**Given information**
□ □ □ □
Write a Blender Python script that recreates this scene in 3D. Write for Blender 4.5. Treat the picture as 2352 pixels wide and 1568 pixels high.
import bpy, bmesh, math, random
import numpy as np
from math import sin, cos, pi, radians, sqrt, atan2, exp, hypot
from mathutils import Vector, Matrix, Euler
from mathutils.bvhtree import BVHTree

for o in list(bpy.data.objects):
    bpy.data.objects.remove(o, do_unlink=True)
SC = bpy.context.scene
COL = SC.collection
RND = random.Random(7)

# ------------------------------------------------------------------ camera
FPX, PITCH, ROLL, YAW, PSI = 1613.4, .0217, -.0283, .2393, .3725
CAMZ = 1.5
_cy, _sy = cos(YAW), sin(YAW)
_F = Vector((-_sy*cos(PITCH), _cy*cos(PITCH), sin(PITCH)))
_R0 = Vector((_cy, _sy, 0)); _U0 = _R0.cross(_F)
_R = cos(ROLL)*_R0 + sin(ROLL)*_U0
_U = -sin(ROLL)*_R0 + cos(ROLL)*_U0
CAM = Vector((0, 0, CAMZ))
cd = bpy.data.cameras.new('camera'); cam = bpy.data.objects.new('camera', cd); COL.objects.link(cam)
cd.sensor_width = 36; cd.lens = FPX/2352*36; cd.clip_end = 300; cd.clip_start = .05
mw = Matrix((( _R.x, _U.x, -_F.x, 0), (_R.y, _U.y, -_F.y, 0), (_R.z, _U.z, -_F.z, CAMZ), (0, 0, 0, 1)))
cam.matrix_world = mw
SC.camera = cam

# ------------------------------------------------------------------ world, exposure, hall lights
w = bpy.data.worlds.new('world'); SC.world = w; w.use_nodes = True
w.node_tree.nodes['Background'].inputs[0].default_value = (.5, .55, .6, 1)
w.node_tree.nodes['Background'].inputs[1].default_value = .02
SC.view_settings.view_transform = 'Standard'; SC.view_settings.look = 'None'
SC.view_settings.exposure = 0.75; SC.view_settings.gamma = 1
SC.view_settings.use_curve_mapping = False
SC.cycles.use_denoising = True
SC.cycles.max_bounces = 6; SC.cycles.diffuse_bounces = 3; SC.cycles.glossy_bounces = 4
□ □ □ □
**Instructions for the task**
Return the material in full, exactly as shown.

**Answer for this exercise**
Write a Blender Python script that recreates this scene in 3D. Write for Blender 4.5. Treat the picture as 2352 pixels wide and 1568 pixels high.
import bpy, bmesh, math, random
import numpy as np
from math import sin, cos, pi, radians, sqrt, atan2, exp, hypot
from mathutils import Vector, Matrix, Euler
from mathutils.bvhtree import BVHTree

for o in list(bpy.data.objects):
    bpy.data.objects.remove(o, do_unlink=True)
SC = bpy.context.scene
COL = SC.collection
RND = random.Random(7)

# ------------------------------------------------------------------ camera
FPX, PITCH, ROLL, YAW, PSI = 1613.4, .0217, -.0283, .2393, .3725
CAMZ = 1.5
_cy, _sy = cos(YAW), sin(YAW)
_F = Vector((-_sy*cos(PITCH), _cy*cos(PITCH), sin(PITCH)))
_R0 = Vector((_cy, _sy, 0)); _U0 = _R0.cross(_F)
_R = cos(ROLL)*_R0 + sin(ROLL)*_U0
_U = -sin(ROLL)*_R0 + cos(ROLL)*_U0
CAM = Vector((0, 0, CAMZ))
cd = bpy.data.cameras.new('camera'); cam = bpy.data.objects.new('camera', cd); COL.objects.link(cam)
cd.sensor_width = 36; cd.lens = FPX/2352*36; cd.clip_end = 300; cd.clip_start = .05
mw = Matrix((( _R.x, _U.x, -_F.x, 0), (_R.y, _U.y, -_F.y, 0), (_R.z, _U.z, -_F.z, CAMZ), (0, 0, 0, 1)))
cam.matrix_world = mw
SC.camera = cam

# ------------------------------------------------------------------ world, exposure, hall lights
w = bpy.data.worlds.new('world'); SC.world = w; w.use_nodes = True
w.node_tree.nodes['Background'].inputs[0].default_value = (.5, .55, .6, 1)
w.node_tree.nodes['Background'].inputs[1].default_value = .02
SC.view_settings.view_transform = 'Standard'; SC.view_settings.look = 'None'
SC.view_settings.exposure = 0.75; SC.view_settings.gamma = 1
SC.view_settings.use_curve_mapping = False
SC.cycles.use_denoising = True
SC.cycles.max_bounces = 6; SC.cycles.diffuse_bounces = 3; SC.cycles.glossy_bounces = 4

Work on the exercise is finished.